Exercise brief - Type the records out again in full, exactly.

Entries with scene source code
───

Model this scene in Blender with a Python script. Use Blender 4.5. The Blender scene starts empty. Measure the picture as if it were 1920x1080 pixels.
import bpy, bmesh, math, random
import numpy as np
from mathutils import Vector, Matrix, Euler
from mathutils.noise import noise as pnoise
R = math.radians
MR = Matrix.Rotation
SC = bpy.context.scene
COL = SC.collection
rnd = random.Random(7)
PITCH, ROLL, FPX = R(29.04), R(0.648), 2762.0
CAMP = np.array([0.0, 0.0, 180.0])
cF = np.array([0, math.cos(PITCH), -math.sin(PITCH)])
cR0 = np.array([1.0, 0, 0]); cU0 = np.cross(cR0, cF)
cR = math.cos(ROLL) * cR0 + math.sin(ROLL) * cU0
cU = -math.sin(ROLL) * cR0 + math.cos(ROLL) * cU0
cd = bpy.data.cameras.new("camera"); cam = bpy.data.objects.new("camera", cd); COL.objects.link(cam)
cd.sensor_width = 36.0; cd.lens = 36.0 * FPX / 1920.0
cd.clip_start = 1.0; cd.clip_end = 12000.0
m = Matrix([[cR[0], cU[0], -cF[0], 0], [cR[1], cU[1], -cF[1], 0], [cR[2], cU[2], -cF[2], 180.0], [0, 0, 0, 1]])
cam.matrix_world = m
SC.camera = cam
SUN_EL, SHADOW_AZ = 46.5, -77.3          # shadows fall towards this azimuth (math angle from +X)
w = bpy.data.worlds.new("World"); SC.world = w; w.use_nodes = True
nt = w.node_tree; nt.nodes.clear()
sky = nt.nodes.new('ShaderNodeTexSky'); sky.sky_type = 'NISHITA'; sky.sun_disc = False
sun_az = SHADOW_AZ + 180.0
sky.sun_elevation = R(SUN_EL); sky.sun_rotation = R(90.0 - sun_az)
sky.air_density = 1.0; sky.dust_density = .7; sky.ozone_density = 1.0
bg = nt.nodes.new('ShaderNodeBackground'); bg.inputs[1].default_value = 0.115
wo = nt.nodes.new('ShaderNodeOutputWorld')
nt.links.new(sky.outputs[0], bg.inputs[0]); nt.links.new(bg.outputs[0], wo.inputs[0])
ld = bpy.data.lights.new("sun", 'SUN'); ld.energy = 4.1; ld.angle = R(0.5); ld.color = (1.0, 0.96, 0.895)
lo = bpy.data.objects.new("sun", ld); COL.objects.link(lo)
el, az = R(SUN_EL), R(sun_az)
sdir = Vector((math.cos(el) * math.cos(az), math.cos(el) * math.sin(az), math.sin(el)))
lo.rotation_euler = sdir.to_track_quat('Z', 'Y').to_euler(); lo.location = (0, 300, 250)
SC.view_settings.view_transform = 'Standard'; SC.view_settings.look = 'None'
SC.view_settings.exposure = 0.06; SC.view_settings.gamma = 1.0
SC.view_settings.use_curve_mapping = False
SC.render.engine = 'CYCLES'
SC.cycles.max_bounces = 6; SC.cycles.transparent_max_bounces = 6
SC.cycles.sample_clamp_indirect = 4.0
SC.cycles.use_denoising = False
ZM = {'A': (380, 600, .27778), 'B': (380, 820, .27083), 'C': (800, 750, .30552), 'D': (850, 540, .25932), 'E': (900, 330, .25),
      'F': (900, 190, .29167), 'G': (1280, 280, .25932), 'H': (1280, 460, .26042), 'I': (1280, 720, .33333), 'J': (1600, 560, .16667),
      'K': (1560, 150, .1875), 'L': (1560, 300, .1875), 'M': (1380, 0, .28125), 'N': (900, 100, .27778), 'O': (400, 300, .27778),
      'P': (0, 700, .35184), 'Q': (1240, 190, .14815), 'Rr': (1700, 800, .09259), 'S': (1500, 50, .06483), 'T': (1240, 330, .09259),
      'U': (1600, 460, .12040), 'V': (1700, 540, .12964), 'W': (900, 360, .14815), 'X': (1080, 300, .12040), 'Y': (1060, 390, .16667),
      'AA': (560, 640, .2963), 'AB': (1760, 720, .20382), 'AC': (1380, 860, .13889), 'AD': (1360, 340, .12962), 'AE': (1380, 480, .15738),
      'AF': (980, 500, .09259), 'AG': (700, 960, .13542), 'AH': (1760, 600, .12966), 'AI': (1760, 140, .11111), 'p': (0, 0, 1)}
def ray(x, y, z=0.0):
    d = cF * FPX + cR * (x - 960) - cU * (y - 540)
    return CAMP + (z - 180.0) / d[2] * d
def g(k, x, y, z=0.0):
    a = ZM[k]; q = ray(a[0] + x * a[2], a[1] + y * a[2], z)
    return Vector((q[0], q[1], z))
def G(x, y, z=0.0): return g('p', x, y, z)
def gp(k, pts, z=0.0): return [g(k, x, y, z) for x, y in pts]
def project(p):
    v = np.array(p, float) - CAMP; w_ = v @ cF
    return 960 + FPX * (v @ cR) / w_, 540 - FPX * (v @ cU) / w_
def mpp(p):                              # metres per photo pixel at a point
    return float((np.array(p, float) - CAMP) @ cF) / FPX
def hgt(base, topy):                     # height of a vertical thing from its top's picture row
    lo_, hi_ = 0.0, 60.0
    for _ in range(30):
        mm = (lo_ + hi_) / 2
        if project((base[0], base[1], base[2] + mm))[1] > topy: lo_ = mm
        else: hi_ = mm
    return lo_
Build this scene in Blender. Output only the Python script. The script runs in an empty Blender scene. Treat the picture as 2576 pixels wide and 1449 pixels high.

───

Result of the task -
Model this scene in Blender with a Python script. Use Blender 4.5. The Blender scene starts empty. Measure the picture as if it were 1920x1080 pixels.
import bpy, bmesh, math, random
import numpy as np
from mathutils import Vector, Matrix, Euler
from mathutils.noise import noise as pnoise
R = math.radians
MR = Matrix.Rotation
SC = bpy.context.scene
COL = SC.collection
rnd = random.Random(7)
PITCH, ROLL, FPX = R(29.04), R(0.648), 2762.0
CAMP = np.array([0.0, 0.0, 180.0])
cF = np.array([0, math.cos(PITCH), -math.sin(PITCH)])
cR0 = np.array([1.0, 0, 0]); cU0 = np.cross(cR0, cF)
cR = math.cos(ROLL) * cR0 + math.sin(ROLL) * cU0
cU = -math.sin(ROLL) * cR0 + math.cos(ROLL) * cU0
cd = bpy.data.cameras.new("camera"); cam = bpy.data.objects.new("camera", cd); COL.objects.link(cam)
cd.sensor_width = 36.0; cd.lens = 36.0 * FPX / 1920.0
cd.clip_start = 1.0; cd.clip_end = 12000.0
m = Matrix([[cR[0], cU[0], -cF[0], 0], [cR[1], cU[1], -cF[1], 0], [cR[2], cU[2], -cF[2], 180.0], [0, 0, 0, 1]])
cam.matrix_world = m
SC.camera = cam
SUN_EL, SHADOW_AZ = 46.5, -77.3          # shadows fall towards this azimuth (math angle from +X)
w = bpy.data.worlds.new("World"); SC.world = w; w.use_nodes = True
nt = w.node_tree; nt.nodes.clear()
sky = nt.nodes.new('ShaderNodeTexSky'); sky.sky_type = 'NISHITA'; sky.sun_disc = False
sun_az = SHADOW_AZ + 180.0
sky.sun_elevation = R(SUN_EL); sky.sun_rotation = R(90.0 - sun_az)
sky.air_density = 1.0; sky.dust_density = .7; sky.ozone_density = 1.0
bg = nt.nodes.new('ShaderNodeBackground'); bg.inputs[1].default_value = 0.115
wo = nt.nodes.new('ShaderNodeOutputWorld')
nt.links.new(sky.outputs[0], bg.inputs[0]); nt.links.new(bg.outputs[0], wo.inputs[0])
ld = bpy.data.lights.new("sun", 'SUN'); ld.energy = 4.1; ld.angle = R(0.5); ld.color = (1.0, 0.96, 0.895)
lo = bpy.data.objects.new("sun", ld); COL.objects.link(lo)
el, az = R(SUN_EL), R(sun_az)
sdir = Vector((math.cos(el) * math.cos(az), math.cos(el) * math.sin(az), math.sin(el)))
lo.rotation_euler = sdir.to_track_quat('Z', 'Y').to_euler(); lo.location = (0, 300, 250)
SC.view_settings.view_transform = 'Standard'; SC.view_settings.look = 'None'
SC.view_settings.exposure = 0.06; SC.view_settings.gamma = 1.0
SC.view_settings.use_curve_mapping = False
SC.render.engine = 'CYCLES'
SC.cycles.max_bounces = 6; SC.cycles.transparent_max_bounces = 6
SC.cycles.sample_clamp_indirect = 4.0
SC.cycles.use_denoising = False
ZM = {'A': (380, 600, .27778), 'B': (380, 820, .27083), 'C': (800, 750, .30552), 'D': (850, 540, .25932), 'E': (900, 330, .25),
      'F': (900, 190, .29167), 'G': (1280, 280, .25932), 'H': (1280, 460, .26042), 'I': (1280, 720, .33333), 'J': (1600, 560, .16667),
      'K': (1560, 150, .1875), 'L': (1560, 300, .1875), 'M': (1380, 0, .28125), 'N': (900, 100, .27778), 'O': (400, 300, .27778),
      'P': (0, 700, .35184), 'Q': (1240, 190, .14815), 'Rr': (1700, 800, .09259), 'S': (1500, 50, .06483), 'T': (1240, 330, .09259),
      'U': (1600, 460, .12040), 'V': (1700, 540, .12964), 'W': (900, 360, .14815), 'X': (1080, 300, .12040), 'Y': (1060, 390, .16667),
      'AA': (560, 640, .2963), 'AB': (1760, 720, .20382), 'AC': (1380, 860, .13889), 'AD': (1360, 340, .12962), 'AE': (1380, 480, .15738),
      'AF': (980, 500, .09259), 'AG': (700, 960, .13542), 'AH': (1760, 600, .12966), 'AI': (1760, 140, .11111), 'p': (0, 0, 1)}
def ray(x, y, z=0.0):
    d = cF * FPX + cR * (x - 960) - cU * (y - 540)
    return CAMP + (z - 180.0) / d[2] * d
def g(k, x, y, z=0.0):
    a = ZM[k]; q = ray(a[0] + x * a[2], a[1] + y * a[2], z)
    return Vector((q[0], q[1], z))
def G(x, y, z=0.0): return g('p', x, y, z)
def gp(k, pts, z=0.0): return [g(k, x, y, z) for x, y in pts]
def project(p):
    v = np.array(p, float) - CAMP; w_ = v @ cF
    return 960 + FPX * (v @ cR) / w_, 540 - FPX * (v @ cU) / w_
def mpp(p):                              # metres per photo pixel at a point
    return float((np.array(p, float) - CAMP) @ cF) / FPX
def hgt(base, topy):                     # height of a vertical thing from its top's picture row
    lo_, hi_ = 0.0, 60.0
    for _ in range(30):
        mm = (lo_ + hi_) / 2
        if project((base[0], base[1], base[2] + mm))[1] > topy: lo_ = mm
        else: hi_ = mm
    return lo_
Build this scene in Blender. Output only the Python script. The script runs in an empty Blender scene. Treat the picture as 2576 pixels wide and 1449 pixels high.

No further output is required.